Exercise task:
The records below are to be quoted in full; please keep every word exact.

• • •

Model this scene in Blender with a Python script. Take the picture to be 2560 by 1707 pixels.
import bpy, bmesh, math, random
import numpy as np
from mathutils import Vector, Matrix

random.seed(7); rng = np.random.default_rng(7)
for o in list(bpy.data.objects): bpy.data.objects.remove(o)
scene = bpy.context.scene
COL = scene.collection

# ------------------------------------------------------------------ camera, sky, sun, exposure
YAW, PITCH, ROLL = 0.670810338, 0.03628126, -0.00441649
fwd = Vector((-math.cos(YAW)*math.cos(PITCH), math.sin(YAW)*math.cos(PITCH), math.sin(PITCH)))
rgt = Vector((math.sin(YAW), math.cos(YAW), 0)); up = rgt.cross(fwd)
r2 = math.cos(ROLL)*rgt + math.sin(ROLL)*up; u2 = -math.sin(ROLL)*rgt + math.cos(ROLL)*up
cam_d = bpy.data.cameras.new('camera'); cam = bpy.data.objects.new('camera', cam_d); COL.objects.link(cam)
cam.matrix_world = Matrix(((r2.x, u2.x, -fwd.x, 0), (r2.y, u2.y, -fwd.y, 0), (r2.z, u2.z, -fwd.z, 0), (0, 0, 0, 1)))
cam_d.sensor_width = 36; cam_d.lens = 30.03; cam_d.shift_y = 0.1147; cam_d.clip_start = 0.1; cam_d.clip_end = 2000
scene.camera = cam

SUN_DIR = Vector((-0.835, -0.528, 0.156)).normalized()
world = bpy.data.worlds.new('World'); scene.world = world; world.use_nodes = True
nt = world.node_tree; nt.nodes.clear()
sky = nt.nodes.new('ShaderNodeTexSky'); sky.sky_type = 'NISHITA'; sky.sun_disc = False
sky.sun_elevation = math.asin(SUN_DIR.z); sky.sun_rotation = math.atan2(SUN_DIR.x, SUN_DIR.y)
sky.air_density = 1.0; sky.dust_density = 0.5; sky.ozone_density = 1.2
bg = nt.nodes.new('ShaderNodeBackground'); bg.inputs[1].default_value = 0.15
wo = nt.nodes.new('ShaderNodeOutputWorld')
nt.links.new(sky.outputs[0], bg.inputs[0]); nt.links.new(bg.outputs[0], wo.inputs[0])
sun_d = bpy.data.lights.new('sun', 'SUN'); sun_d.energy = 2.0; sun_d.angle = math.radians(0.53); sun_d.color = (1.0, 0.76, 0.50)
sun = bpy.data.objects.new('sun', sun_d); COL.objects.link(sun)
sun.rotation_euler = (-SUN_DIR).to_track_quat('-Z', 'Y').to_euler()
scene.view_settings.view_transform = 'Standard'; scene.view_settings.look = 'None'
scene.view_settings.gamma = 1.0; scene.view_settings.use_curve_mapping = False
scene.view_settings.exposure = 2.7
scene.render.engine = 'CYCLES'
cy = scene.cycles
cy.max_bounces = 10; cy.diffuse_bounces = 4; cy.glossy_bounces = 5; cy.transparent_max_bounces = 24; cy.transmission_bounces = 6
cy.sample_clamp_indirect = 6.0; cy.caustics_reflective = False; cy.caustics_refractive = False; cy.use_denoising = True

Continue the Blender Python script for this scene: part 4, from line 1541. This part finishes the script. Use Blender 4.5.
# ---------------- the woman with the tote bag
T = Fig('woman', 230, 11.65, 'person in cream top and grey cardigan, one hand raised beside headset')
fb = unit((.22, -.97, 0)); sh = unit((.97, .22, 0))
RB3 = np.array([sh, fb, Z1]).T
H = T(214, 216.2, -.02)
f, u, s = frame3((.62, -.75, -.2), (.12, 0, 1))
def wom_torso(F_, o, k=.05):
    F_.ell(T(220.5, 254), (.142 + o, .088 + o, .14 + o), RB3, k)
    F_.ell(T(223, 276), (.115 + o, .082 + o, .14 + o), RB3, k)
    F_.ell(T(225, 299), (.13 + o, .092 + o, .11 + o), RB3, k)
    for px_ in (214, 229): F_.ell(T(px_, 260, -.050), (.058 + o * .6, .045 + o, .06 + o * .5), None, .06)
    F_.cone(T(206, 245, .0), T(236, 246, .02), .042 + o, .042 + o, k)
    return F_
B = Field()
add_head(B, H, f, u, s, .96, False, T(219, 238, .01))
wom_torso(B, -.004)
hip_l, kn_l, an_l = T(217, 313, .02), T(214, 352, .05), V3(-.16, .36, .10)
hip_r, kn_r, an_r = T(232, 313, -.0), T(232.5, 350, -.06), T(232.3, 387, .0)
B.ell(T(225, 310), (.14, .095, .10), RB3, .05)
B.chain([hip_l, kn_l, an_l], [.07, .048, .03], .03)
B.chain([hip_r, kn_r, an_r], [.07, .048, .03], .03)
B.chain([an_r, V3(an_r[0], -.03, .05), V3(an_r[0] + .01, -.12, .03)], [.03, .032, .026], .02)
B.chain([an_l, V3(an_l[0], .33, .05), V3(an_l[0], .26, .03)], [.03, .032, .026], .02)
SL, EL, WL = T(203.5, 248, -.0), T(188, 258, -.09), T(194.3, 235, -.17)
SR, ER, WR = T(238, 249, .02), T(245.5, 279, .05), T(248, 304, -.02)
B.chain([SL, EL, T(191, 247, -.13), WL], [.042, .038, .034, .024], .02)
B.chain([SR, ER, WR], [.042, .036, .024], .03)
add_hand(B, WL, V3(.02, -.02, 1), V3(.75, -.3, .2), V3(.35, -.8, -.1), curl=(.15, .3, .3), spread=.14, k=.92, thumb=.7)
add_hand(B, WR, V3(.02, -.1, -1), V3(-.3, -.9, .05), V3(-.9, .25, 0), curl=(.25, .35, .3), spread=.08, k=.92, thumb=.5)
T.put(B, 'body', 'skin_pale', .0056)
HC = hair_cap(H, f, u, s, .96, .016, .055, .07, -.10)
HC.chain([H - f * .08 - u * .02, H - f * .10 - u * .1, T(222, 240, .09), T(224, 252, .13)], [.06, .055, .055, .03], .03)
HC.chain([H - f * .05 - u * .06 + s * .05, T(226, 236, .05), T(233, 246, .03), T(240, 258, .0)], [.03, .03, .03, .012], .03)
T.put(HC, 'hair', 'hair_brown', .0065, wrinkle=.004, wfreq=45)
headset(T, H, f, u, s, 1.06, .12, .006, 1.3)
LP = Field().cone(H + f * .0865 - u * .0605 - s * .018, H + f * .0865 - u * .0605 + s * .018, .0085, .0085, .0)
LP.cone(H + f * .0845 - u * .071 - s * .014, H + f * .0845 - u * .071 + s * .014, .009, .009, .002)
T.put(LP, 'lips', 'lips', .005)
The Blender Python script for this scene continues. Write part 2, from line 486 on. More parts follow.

• • •

Solution to this task:
Model this scene in Blender with a Python script. Take the picture to be 2560 by 1707 pixels.
import bpy, bmesh, math, random
import numpy as np
from mathutils import Vector, Matrix

random.seed(7); rng = np.random.default_rng(7)
for o in list(bpy.data.objects): bpy.data.objects.remove(o)
scene = bpy.context.scene
COL = scene.collection

# ------------------------------------------------------------------ camera, sky, sun, exposure
YAW, PITCH, ROLL = 0.670810338, 0.03628126, -0.00441649
fwd = Vector((-math.cos(YAW)*math.cos(PITCH), math.sin(YAW)*math.cos(PITCH), math.sin(PITCH)))
rgt = Vector((math.sin(YAW), math.cos(YAW), 0)); up = rgt.cross(fwd)
r2 = math.cos(ROLL)*rgt + math.sin(ROLL)*up; u2 = -math.sin(ROLL)*rgt + math.cos(ROLL)*up
cam_d = bpy.data.cameras.new('camera'); cam = bpy.data.objects.new('camera', cam_d); COL.objects.link(cam)
cam.matrix_world = Matrix(((r2.x, u2.x, -fwd.x, 0), (r2.y, u2.y, -fwd.y, 0), (r2.z, u2.z, -fwd.z, 0), (0, 0, 0, 1)))
cam_d.sensor_width = 36; cam_d.lens = 30.03; cam_d.shift_y = 0.1147; cam_d.clip_start = 0.1; cam_d.clip_end = 2000
scene.camera = cam

SUN_DIR = Vector((-0.835, -0.528, 0.156)).normalized()
world = bpy.data.worlds.new('World'); scene.world = world; world.use_nodes = True
nt = world.node_tree; nt.nodes.clear()
sky = nt.nodes.new('ShaderNodeTexSky'); sky.sky_type = 'NISHITA'; sky.sun_disc = False
sky.sun_elevation = math.asin(SUN_DIR.z); sky.sun_rotation = math.atan2(SUN_DIR.x, SUN_DIR.y)
sky.air_density = 1.0; sky.dust_density = 0.5; sky.ozone_density = 1.2
bg = nt.nodes.new('ShaderNodeBackground'); bg.inputs[1].default_value = 0.15
wo = nt.nodes.new('ShaderNodeOutputWorld')
nt.links.new(sky.outputs[0], bg.inputs[0]); nt.links.new(bg.outputs[0], wo.inputs[0])
sun_d = bpy.data.lights.new('sun', 'SUN'); sun_d.energy = 2.0; sun_d.angle = math.radians(0.53); sun_d.color = (1.0, 0.76, 0.50)
sun = bpy.data.objects.new('sun', sun_d); COL.objects.link(sun)
sun.rotation_euler = (-SUN_DIR).to_track_quat('-Z', 'Y').to_euler()
scene.view_settings.view_transform = 'Standard'; scene.view_settings.look = 'None'
scene.view_settings.gamma = 1.0; scene.view_settings.use_curve_mapping = False
scene.view_settings.exposure = 2.7
scene.render.engine = 'CYCLES'
cy = scene.cycles
cy.max_bounces = 10; cy.diffuse_bounces = 4; cy.glossy_bounces = 5; cy.transparent_max_bounces = 24; cy.transmission_bounces = 6
cy.sample_clamp_indirect = 6.0; cy.caustics_reflective = False; cy.caustics_refractive = False; cy.use_denoising = True

Continue the Blender Python script for this scene: part 4, from line 1541. This part finishes the script. Use Blender 4.5.
# ---------------- the woman with the tote bag
T = Fig('woman', 230, 11.65, 'person in cream top and grey cardigan, one hand raised beside headset')
fb = unit((.22, -.97, 0)); sh = unit((.97, .22, 0))
RB3 = np.array([sh, fb, Z1]).T
H = T(214, 216.2, -.02)
f, u, s = frame3((.62, -.75, -.2), (.12, 0, 1))
def wom_torso(F_, o, k=.05):
    F_.ell(T(220.5, 254), (.142 + o, .088 + o, .14 + o), RB3, k)
    F_.ell(T(223, 276), (.115 + o, .082 + o, .14 + o), RB3, k)
    F_.ell(T(225, 299), (.13 + o, .092 + o, .11 + o), RB3, k)
    for px_ in (214, 229): F_.ell(T(px_, 260, -.050), (.058 + o * .6, .045 + o, .06 + o * .5), None, .06)
    F_.cone(T(206, 245, .0), T(236, 246, .02), .042 + o, .042 + o, k)
    return F_
B = Field()
add_head(B, H, f, u, s, .96, False, T(219, 238, .01))
wom_torso(B, -.004)
hip_l, kn_l, an_l = T(217, 313, .02), T(214, 352, .05), V3(-.16, .36, .10)
hip_r, kn_r, an_r = T(232, 313, -.0), T(232.5, 350, -.06), T(232.3, 387, .0)
B.ell(T(225, 310), (.14, .095, .10), RB3, .05)
B.chain([hip_l, kn_l, an_l], [.07, .048, .03], .03)
B.chain([hip_r, kn_r, an_r], [.07, .048, .03], .03)
B.chain([an_r, V3(an_r[0], -.03, .05), V3(an_r[0] + .01, -.12, .03)], [.03, .032, .026], .02)
B.chain([an_l, V3(an_l[0], .33, .05), V3(an_l[0], .26, .03)], [.03, .032, .026], .02)
SL, EL, WL = T(203.5, 248, -.0), T(188, 258, -.09), T(194.3, 235, -.17)
SR, ER, WR = T(238, 249, .02), T(245.5, 279, .05), T(248, 304, -.02)
B.chain([SL, EL, T(191, 247, -.13), WL], [.042, .038, .034, .024], .02)
B.chain([SR, ER, WR], [.042, .036, .024], .03)
add_hand(B, WL, V3(.02, -.02, 1), V3(.75, -.3, .2), V3(.35, -.8, -.1), curl=(.15, .3, .3), spread=.14, k=.92, thumb=.7)
add_hand(B, WR, V3(.02, -.1, -1), V3(-.3, -.9, .05), V3(-.9, .25, 0), curl=(.25, .35, .3), spread=.08, k=.92, thumb=.5)
T.put(B, 'body', 'skin_pale', .0056)
HC = hair_cap(H, f, u, s, .96, .016, .055, .07, -.10)
HC.chain([H - f * .08 - u * .02, H - f * .10 - u * .1, T(222, 240, .09), T(224, 252, .13)], [.06, .055, .055, .03], .03)
HC.chain([H - f * .05 - u * .06 + s * .05, T(226, 236, .05), T(233, 246, .03), T(240, 258, .0)], [.03, .03, .03, .012], .03)
T.put(HC, 'hair', 'hair_brown', .0065, wrinkle=.004, wfreq=45)
headset(T, H, f, u, s, 1.06, .12, .006, 1.3)
LP = Field().cone(H + f * .0865 - u * .0605 - s * .018, H + f * .0865 - u * .0605 + s * .018, .0085, .0085, .0)
LP.cone(H + f * .0845 - u * .071 - s * .014, H + f * .0845 - u * .071 + s * .014, .009, .009, .002)
T.put(LP, 'lips', 'lips', .005)
The Blender Python script for this scene continues. Write part 2, from line 486 on. More parts follow.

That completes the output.